A questão da representatividade é a menina dos olhos dos politicamente corretos. Só que essa teoria de "só quem passou sabe..." se desmancha como papel na água. Se isso fosse verdade, teríamos que esquecer tudo o que cazuza falou contra burguesia, já que ele fazia parte dela. Deveríamos então ignorar as letras de Gonzaguinha, quando o compositor vestia a pele feminina e traduzia sentimentos que chocavam as próprias mulheres pela veracidade. Quem seria louco de dizer que esses artistas tomaram espaço de pobres ou de mulheres que deveriam falar de seus problemas com maior propriedade?

É óbvio que não se pode sentir a dor alheia.
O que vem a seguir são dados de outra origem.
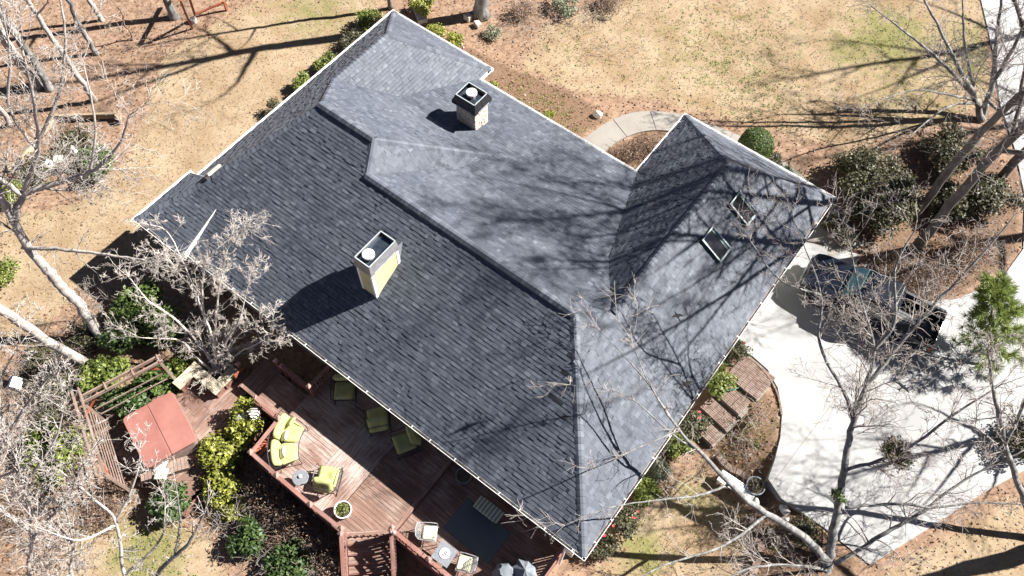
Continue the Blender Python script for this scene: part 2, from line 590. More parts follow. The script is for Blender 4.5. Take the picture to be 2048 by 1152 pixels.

A dor é individual, não é coletiva, nem que a coletividade seja uma raça, um sexo ou uma classe social. Entretanto é possível se colocar no lugar do outro sim. Infelizmente se condoer do sofrimento de alguém não é comum como deveria ser, no entanto é o traço que nos torna mais humanos. Quem acredita que um mascaramento hipócrita resolve, separa mais do que agrega e se dá por satisfeito, por exemplo, ao eleger presidentes negros, pobres ou mulheres. Pois, segundo essa teoria, só quem sentiu na pele a exclusão, poderá agir diferente da elite dominante. Acredito que, na política, tivemos provas recentes de que isso não é verdade.